As the #MeToo Hashtag Floods Social Media, Some Stay Awfully Quiet: Men

The number of tweets, Facebook statuses and Tumblr blogs posts using the #MeToo hashtag to give accounts of sexual harassment, violence and abuse is depressing and shocking. But it’s not surprising. Anybody who has been paying attention to the sexual abuse scandals in a terrifying mix of apparently respected institutions, from the Catholic Church to the Weinstein Company, will know that abuse isn’t confined to scuzzy alleys in the backstreets of New York and Chicago, or anywhere else – it’s ubiquitous and pervasive.

When you sit down and try and digest the sheer volume of the testimonies of abuse, it begins to dawn on you that there is a conspicuous omission from the discussion: men speaking out in solidarity with women who have been victims of sexual abuse and harassment. We also need more men who challenge the societal causes of harassment and the normalization of sexual violence that underpins that harassment.

Here’s something that a lot of men don’t realize: if a serious challenge to the societal norms that encourage sexual abuse and harassment is to be made, it requires the voices of men who aren’t victims as well as the voices of the women who are. What kind of things need to be said? Well, writing and talking about the things people you know have said that normalize sexual violence is one. Expressing a willingness to engage with the political and social causes of sexual violence is another.
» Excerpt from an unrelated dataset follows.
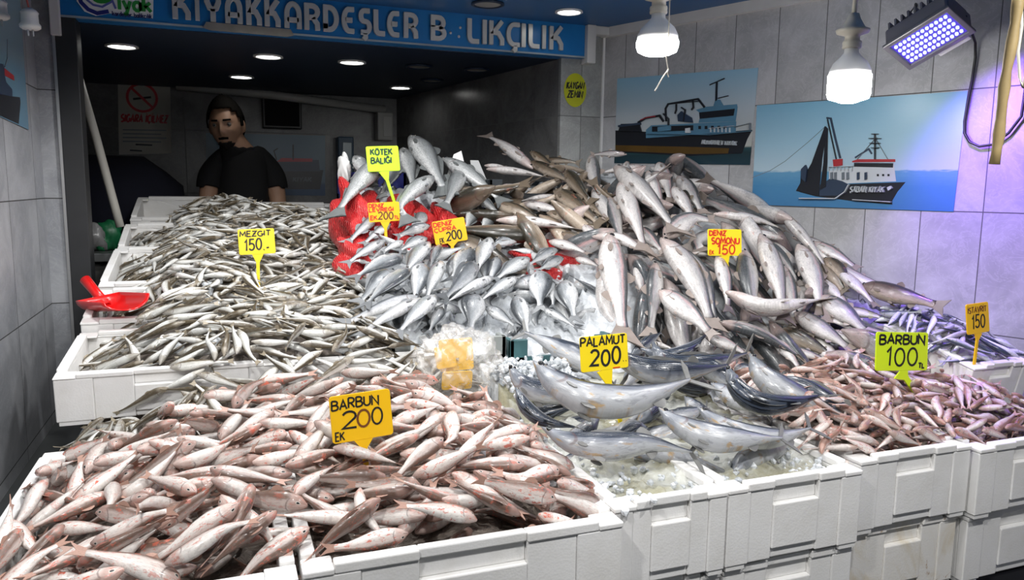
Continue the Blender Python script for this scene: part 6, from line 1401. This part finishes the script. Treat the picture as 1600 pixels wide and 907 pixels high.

But it’s not just about being vocal, it’s also about the way that men treat the women in their lives. One useful article in the Guardian made a list of the things that all men should stop doing immediately. This useful list includes:

– Talking over women

– Ignoring when friends, family members or colleagues have creepy behaviors towards women

– Touching women you don’t know

– Insisting when a woman don’t want to engage in a flirtatious conversation with you

– Taking advantage of a drunk girl at a bar

– Making misogynistic jokes

– If you’re an employer, paying women less than what you would pay men

– Excluding women from creative projects and ventures

Many of these things ought to be considered common courtesy, but men still do them because of aforementioned societal norms that encourage and approve of men being condescending, abusive, and manipulative towards women. And there’s also an addition to the list that could be made – don’t make the mistake of thinking that your obligation to be a decent person to women arises out of the fact that you wouldn’t want someone to behave odiously toward the women you care about. The reason you ought to refrain from being terrible to women isn’t that you’re a father, or a brother – it’s that she’s a person.

The #MeToo campaign is important. It’s important because it brings to our attention just how pervasive sexual violence and harassment is, and how the tropes about violence always taking certain forms (e.g. a complete stranger being violent in an empty parking lot late at night) often bear little resemblance to reality. But, while it is so important, it mustn’t be the only campaign that comes out of recent sexual abuse scandals. There’s something that’s just as important that needs to happen: men engaging with the problem, speaking out about it, and taking action.